Ainda falta diversidade na natação

Por que só agora tivemos uma campeã de natação negra? Por uma série de fatores.

Especialmente em países em desenvolvimento, ter acesso a instalações de boa qualidade ou até mesmo básicas para praticar o esporte ainda é difícil.

A falta de negros entre os atletas de elite faz com que menos negros se iniciem nas bases da natação. Sem exemplos a serem seguidos, pode haver a impressão entre potenciais nadadores negros de que “isso não é para mim”.

E há a questão espinhosa da talento versus estímulo entre os atletas.

O estereótipo grosseiro, de que o biotipo de negros torna mais difícil sua flutuação na água, já foi desmentido, mas ainda hoje alguns esportes são vistos como “especialidades” de algumas raças.

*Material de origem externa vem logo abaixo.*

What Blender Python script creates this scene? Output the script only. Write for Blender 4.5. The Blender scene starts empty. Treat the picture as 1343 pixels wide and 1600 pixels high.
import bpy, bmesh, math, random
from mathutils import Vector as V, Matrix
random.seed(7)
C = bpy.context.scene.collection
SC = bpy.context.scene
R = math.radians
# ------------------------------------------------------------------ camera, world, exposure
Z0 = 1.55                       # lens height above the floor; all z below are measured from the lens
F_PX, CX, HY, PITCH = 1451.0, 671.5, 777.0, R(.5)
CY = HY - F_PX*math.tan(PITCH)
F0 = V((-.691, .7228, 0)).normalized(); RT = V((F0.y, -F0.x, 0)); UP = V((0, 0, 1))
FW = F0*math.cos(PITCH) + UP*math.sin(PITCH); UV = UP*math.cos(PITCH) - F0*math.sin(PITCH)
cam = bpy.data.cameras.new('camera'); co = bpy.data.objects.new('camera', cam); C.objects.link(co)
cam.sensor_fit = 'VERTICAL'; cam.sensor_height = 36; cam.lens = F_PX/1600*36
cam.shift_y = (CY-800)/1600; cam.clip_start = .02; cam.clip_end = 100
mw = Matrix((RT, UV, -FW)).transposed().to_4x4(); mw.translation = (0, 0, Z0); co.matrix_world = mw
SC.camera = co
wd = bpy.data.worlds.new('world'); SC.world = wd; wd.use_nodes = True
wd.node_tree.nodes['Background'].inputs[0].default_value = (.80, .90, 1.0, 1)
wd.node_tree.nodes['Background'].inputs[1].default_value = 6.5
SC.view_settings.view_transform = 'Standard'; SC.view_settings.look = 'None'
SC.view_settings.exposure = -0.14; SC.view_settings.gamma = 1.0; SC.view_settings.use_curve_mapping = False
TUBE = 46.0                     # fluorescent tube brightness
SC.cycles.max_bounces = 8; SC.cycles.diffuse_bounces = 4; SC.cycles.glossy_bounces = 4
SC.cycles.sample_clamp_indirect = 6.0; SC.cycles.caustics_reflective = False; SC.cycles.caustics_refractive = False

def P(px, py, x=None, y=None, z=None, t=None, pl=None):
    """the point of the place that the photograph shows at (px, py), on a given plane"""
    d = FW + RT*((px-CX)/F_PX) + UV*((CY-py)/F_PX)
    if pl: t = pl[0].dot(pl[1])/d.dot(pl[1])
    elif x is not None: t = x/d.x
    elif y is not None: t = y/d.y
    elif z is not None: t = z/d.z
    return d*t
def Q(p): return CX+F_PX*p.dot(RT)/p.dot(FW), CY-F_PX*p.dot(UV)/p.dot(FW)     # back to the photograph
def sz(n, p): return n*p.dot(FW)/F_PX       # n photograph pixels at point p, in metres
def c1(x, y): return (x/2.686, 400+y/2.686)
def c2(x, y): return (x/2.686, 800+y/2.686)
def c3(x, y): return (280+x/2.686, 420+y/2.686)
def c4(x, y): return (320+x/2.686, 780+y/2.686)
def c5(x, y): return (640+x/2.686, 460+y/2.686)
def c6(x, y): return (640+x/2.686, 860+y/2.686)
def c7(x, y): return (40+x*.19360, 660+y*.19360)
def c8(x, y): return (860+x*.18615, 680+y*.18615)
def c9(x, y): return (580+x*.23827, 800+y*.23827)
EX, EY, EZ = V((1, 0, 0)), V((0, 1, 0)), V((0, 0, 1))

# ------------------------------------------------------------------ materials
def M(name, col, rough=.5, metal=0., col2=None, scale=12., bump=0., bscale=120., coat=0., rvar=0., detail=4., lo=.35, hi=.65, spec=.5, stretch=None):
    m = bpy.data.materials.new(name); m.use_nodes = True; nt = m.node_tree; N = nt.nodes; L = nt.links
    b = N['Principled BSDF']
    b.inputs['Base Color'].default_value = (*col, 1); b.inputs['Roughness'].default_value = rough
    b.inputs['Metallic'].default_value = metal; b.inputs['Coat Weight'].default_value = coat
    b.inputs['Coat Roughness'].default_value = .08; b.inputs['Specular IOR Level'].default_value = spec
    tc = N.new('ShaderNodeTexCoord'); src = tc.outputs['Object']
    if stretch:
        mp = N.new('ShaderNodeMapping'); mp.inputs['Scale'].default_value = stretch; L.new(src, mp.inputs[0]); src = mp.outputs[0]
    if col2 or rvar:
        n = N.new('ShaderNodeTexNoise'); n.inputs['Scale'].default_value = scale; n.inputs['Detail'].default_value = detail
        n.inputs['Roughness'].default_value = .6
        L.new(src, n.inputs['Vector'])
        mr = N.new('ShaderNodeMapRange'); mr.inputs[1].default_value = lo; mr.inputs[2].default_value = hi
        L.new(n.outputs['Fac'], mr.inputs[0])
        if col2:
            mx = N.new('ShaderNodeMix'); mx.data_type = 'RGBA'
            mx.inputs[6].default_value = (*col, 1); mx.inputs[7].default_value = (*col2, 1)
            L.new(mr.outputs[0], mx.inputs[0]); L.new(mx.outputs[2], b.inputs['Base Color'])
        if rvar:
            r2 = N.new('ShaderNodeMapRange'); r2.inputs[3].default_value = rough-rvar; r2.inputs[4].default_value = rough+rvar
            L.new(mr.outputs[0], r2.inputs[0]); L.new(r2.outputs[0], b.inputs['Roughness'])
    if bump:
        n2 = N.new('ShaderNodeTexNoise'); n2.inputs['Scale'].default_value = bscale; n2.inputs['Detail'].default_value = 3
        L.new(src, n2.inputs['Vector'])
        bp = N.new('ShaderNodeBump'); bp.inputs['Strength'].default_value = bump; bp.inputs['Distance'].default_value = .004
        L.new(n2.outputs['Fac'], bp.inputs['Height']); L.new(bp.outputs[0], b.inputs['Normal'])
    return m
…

Essas percepções estão profundamente enraizadas culturalmente, mas pioneiros como Manuel pode ajudar a alterá-las.

Quero vencer como qualquer outra pessoa

Em outra situação, as discussões após a disputa seriam sobre a prova em si, que foi eletrizante. Manuel dividiu o ouro e o recorde olímpico com a adversária canadense Penny Oleksiak, de 16 anos.

Em entrevistas após a final, Manuel disse esperar que um dia que as atenções estejam voltadas para o desempenho esportivo e não para a etnia do atleta.

“Espero que, no futuro, haja mais de nós e não apenas a ‘Simone, a nadadora negra'”, disse ela.

“O título ‘nadadora negra’ faz parecer que eu não deveria ser capaz de ganhar uma medalha de ouro ou quebrar recordes, e isso não é verdade, porque trabalhei tão duro quanto todo mundo. Quero vencer como qualquer outra pessoa.”